Das heißt die Anlagen wären dann in der Lage, mit dem Strom aus Kohle- und Wasserkraftwerken zu konkurrieren ohne auf garantierte Einspeisevergütungen angewiesen zu sein. Für Solarstrom wird für 2025 mit der Netzparität gerechnet. Voraussetzung ist allerdings in beiden Fällen, dass die Probleme mit dem Netzzugang behoben werden können, also die Produktion auch vollständig ins Netz eingespeist werden kann.

"Wir sind Zeugen einer globalen Transformation des Strommarktes, und wie in anderen Fällen auch verlagert sich das Gravitationszentrum in die Schwellenländer", kommentiert IEA-Direktor Fatih Birol die Entwicklung. Die Entwicklung sei erfreulich, aber es bleiben in vielen Ländern Unsicherheiten in den politischen Rahmenbedingungen.

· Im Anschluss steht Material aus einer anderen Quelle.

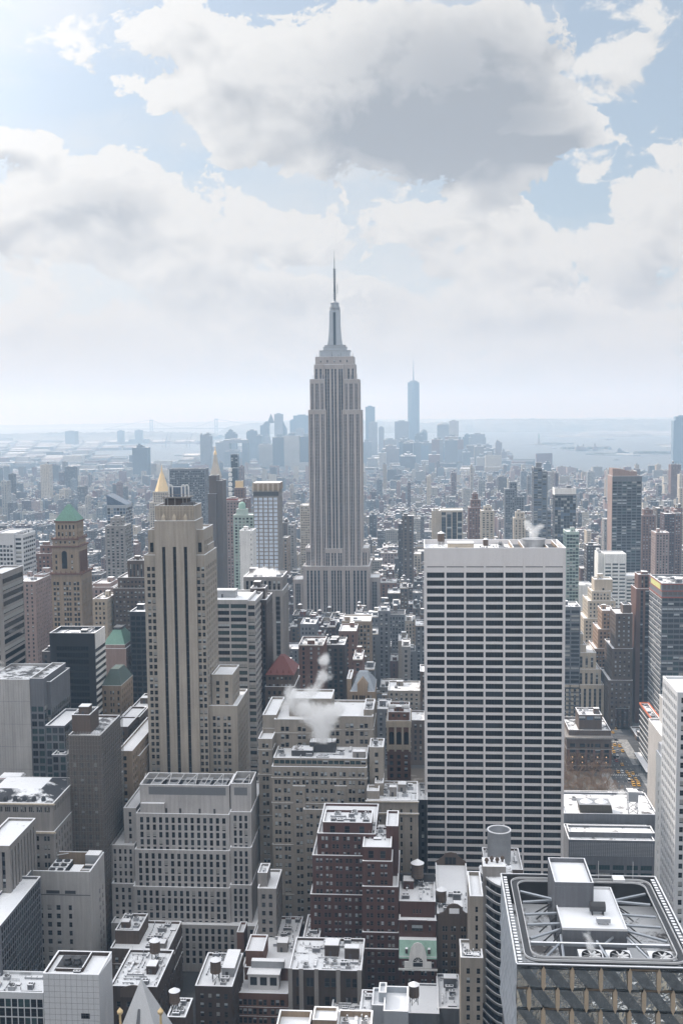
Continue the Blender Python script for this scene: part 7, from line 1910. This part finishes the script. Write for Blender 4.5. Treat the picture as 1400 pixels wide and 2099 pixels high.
def add_lots(bx0, bx1, by0, by1, zone):
    for (ra, rb) in ((by0, (by0 + by1) / 2 - 1), ((by0 + by1) / 2 + 1, by1)):
        x = bx0
        while x < bx1 - 6:
            w = rc.choice((7, 8, 10, 14, 18, 24) if zone < 2 else (9, 12, 16, 22, 32))
            w = min(w, bx1 - x)
            if bx1 - x - w < 6: w = bx1 - x
            d = rc.uniform(.75, 1) * (rb - ra)
            if zone == 0: h = rc.choice((22, 30, 38, 46, 54, 62, 75)) * rc.uniform(.8, 1.2)
            elif zone == 1: h = rc.choice((14, 16, 18, 20, 24, 30, 36, 44)) * rc.uniform(.8, 1.2)
            else: h = rc.choice((10, 12, 14, 16, 20, 24)) * rc.uniform(.8, 1.25)
            if rc.random() < .075 and zone: h *= rc.uniform(1.8, 3.4)
            y0, y1 = (ra, ra + d) if rc.random() < .5 or zone else (ra, rb)
            LOTS.append([x, x + w - .15, y0, y1, h, None])
            x += w


for i, (a0, a1) in enumerate(zip(AVES, AVES[1:])):
    y = 462.0
    while y < 4300:
        bw = 62.0
        zone = 0 if y < 1260 else (1 if y < 3000 else 2)
        px, _ = proj((a0 + a1) / 2, y, 20)
        if -260 < px < 1660: add_lots(a0 + (13 if i % 2 else 15), a1 - 14, y, y + bw, zone)
        y += 80.5
y = 4300.0
while y < 13000:
    step = 95 + (y - 4300) * .02
    x = -.36 * y - 300
    while x < .30 * y + 200:
        px, _ = proj(x, y, 10)
        if -120 < px < 1500 and rc.random() < .88:
            w, d = rc.uniform(.5, .92) * step, rc.uniform(.45, .85) * step * .62
            h = rc.choice((9, 11, 13, 16, 20, 26)) * (rc.uniform(1.5, 3.2) if rc.random() < .08 else 1)
            if y > 6500: h = rc.choice((8, 10, 12, 15)) * (2.5 if rc.random() < .04 else 1)
            LOTS.append([x, x + w, y, y + d, h, None])
        x += step
    y += step * .62

keep = []
FT = np.array(FOOT)
for L in LOTS:
    x0, x1, y0, y1, h, _ = L
    cx, cy = (x0 + x1) / 2, (y0 + y1) / 2
    if not inside(cx, cy) or not inside(cx, y1 + 20): continue
    if 118 < cx < 160 and 470 < cy < 1300 and (x0 < 158 and x1 > 124): continue
    if -60 < cx < 130 and 600 < cy < 778 and x1 > -55: continue                      # the park
    if np.any((FT[:, 0] < x1 + .6) & (FT[:, 1] > x0 - .6) & (FT[:, 2] < y1 + .6) & (FT[:, 3] > y0 - .6)): continue
    px0, _ = proj(x0, y0, h); px1, py = proj(x1, y0, h)
    pm = (px0 + px1) / 2
    if pm < -140 or pm > 1540: continue
    if cy < 1300:
        lim = max(env(px0, ENV_A), env(px1, ENV_A), env(pm, ENV_A))
        if cy < 700: lim = max(lim, 1470)
        if cy < 560: lim = max(lim, 1850)
    elif cy < 2600: lim = max(env(px0, ENV_B), env(px1, ENV_B))
    elif cy < 4300: lim = 952 if pm > 980 else 945
    else: lim = 0
    zmax = at(pm, lim, y0)[1]
    if lim and h > zmax:
        h = zmax * rc.uniform(.55, 1.0)
        if h < 7: continue
    L[4] = h
    keep.append(L)
LOTS = keep

# which of them show in the picture, nearest first
Hc, Wc = 525, 350
occ = np.zeros((Hc, Wc), bool)
items = [(f[2], 'F', f) for f in FOOT] + [(l[2], 'L', l) for l in LOTS]
items.sort(key=lambda q: q[0])
vis = []
for y0_, kind, q in items:
    if kind == 'F': x0, x1, y0, y1, z = q
    else: x0, x1, y0, y1, z = q[:5]
    a, b = proj(x0, y0, z), proj(x1, y0, z); c, d = proj(x0, y1, z), proj(x1, y1, z)
    pxa, pxb = int(min(a[0], b[0]) / 4), int(max(a[0], b[0]) / 4) + 1
    pya, pyb = int(min(a[1], b[1]) / 4), int(proj(x0, y0, 0)[1] / 4) + 1
    pta = int(min(c[1], d[1]) / 4); cxa, cxb = int(min(c[0], d[0]) / 4), int(max(c[0], d[0]) / 4) + 1
    n = 0
    for (u0, u1, v0, v1) in ((pxa, pxb, pya, pyb), (max(pxa, cxa), min(pxb, cxb), pta, pya)):
        u0, u1, v0, v1 = max(u0, 0), min(u1, Wc), max(v0, 0), min(v1, Hc)
        if u1 > u0 and v1 > v0:
            s = occ[v0:v1, u0:u1]; n += int((~s).sum()); s[:] = True
    if kind == 'L': vis.append((n, q))
near = sorted([v for v in vis if v[1][2] < 3400], key=lambda v: -v[0])
NEAR_N = 195
chosen = [v[1] for v in near[:NEAR_N] if v[0] > 0]
ids = set(id(c) for c in chosen)
rest = [v[1] for v in vis if id(v[1]) not in ids and (v[0] > 0 or v[1][2] > 1250)]

COLS = [('tan', 'tan'), ('limestone', 'limestone'), ('brown', 'brown brick'), ('rust', 'rust brick'), ('beige', 'beige'), ('ash', 'grey'), ('brick', 'red brick'), ('umber', 'dark brick'), ('cream', 'cream'), ('pink', 'pinkish'), ('slate', 'slate-grey')]
DARKS = [('brown', 'brown brick'), ('umber', 'dark brick'), ('rust', 'rust brick'), ('slate', 'slate-grey'), ('brick', 'red brick')]
MARKS = [(0, 150, 'below the pink tower'), (150, 262, 'near the green pyramid roof'), (262, 345, 'left of the slotted limestone tower'), (345, 500, 'behind the teal-banded office'), (500, 612, 'left of the skyscraper base'), (612, 690, 'below the skyscraper left half'),
         (690, 770, 'below the skyscraper right half'), (770, 830, 'just right of the skyscraper'), (830, 905, 'left of the gridded slab'), (905, 1085, 'above the gridded slab roof'), (1085, 1165, 'by the slim balcony tower'), (1165, 1255, 'below the white-banded glass tower'), (1255, 1320, 'behind the tall balcony tower'), (1320, 1420, 'near the right edge')]
rows_used = {}
rl_ = random.Random(77)


def city_label(col, h, feat, px, y):
    m = next((t_ for a, b, t_ in MARKS if a <= px < b), 'near the left edge' if px < 0 else 'near the right edge')
    dist = 'near' if y < 900 else ('middle' if y < 1500 else ('far' if y < 2300 else 'farthest'))
    size = 'low' if h < 20 else ('mid-rise' if h < 42 else 'tall')
    return f'{dist} {size} {col} building {feat} {m}'


for L in sorted(chosen, key=lambda q: q[2]):
    x0, x1, y0, y1, h, _ = L
    r = random.Random(int(x0 * 7 + y0 * 13))
    wk, cn = r.choice(COLS + DARKS * (2 if y0 < 1400 else 1))
    px, _ = proj((x0 + x1) / 2, y0, h)
    wd, dp = x1 - x0, y1 - y0
    feat = r.choice(('with water tank', 'with snowy roof', 'with roof rooms', 'with patchy snow', 'with cornice'))
    lab = city_label(cn, h, feat, px, y0)
    nm = {'low': 'low_building', 'mid-': 'city_block', 'tall': 'tall_building'}['low' if ' low ' in lab else ('mid-' if ' mid-rise ' in lab else 'tall')]
    root = thing(nm, lab, 'building', ((x0 + x1) / 2, (y0 + y1) / 2, 0), 'snow-roofed buildings between the landmark towers')
    S = spec(bay=r.choice((2.8, 3.2, 3.8, 4.4)), ww=r.choice((1.1, 1.4, 1.8)), wh=r.choice((1.7, 2.0, 2.3)), fl=r.choice((3.4, 3.7, 4.0)), top=r.uniform(1.6, 3.4), m=.7, sash=0, rec=.35,
             blind=r.choice((.2, .35, .5)), flat=y0 > 1000, glass=(0, 0, 1), grp=1)
    mb, wins = MB(), []
    S['zlo'] = max(0, at(700, 2150, y0)[1])
    facade(mb, wins, 'F', x0, x1, y0, 0, h, S); facade(mb, wins, 'L', y0, y1, x0, 0, h, S if x0 > 0 else None); facade(mb, wins, 'R', y0, y1, x1, 0, h, S if x1 < 0 else None)
    mb.poly([(x1, y1, 0), (x0, y1, 0), (x0, y1, h), (x1, y1, h)]); mb.build('wall', [W[wk]], root)
    sm = r.choice((SNOW, SNOW_HALF, SNOW_HALF, SNOW_LOW, SNOW_LOW, TAR) if y0 > 700 else (SNOW, SNOW, SNOW_HALF, SNOW_HALF))
    if feat == 'with patchy snow': sm = SNOW_HALF
    if feat == 'with snowy roof': sm = SNOW
    roof(root, x0, x1, y0, y1, h, 1.0, .4, sm, W[wk], cm=SNOW_HALF)
    if feat == 'with cornice' or r.random() < .25:
        mb = MB(); mb.box(x0 - .1, x1 + .1, y0 - .8, y0 - .07, h - .9, h - .15, 0, 1, bottom=True); mb.build('cornice', [W[r.choice(('cream', 'ash', 'tan'))], SNOW_PURE], root)
    clutter(root, x0, x1, y0, y1, h - 1, 3 if y0 < 1300 else 1, r, W[wk], 2 if feat == 'with roof rooms' else 1)
    windows(root, wins, 0, S, far=True)
    if feat == 'with water tank' and wd > 7:
        water_tower(x0 + wd * r.uniform(.3, .7), y0 + dp * r.uniform(.4, .7), h - 1, r.uniform(1.6, 2.3), 'water tank on ' + lab.replace(' building with water tank', ' roof'), 'rooftop water tanks of the low city')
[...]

Außerdem sei das schnelle Wachstum in einigen Ländern eine Herausforderung, da die Netzinfrastruktur angepasst werden müsse. Andererseits sei in vielen Entwicklungsländern die Finanzierung noch immer schwierig. Alles in allem seien aber auch die höheren Wachstumserwartungen moderat im Vergleich zum ungenutzten Potenzial der Erneuerbaren, so Birol.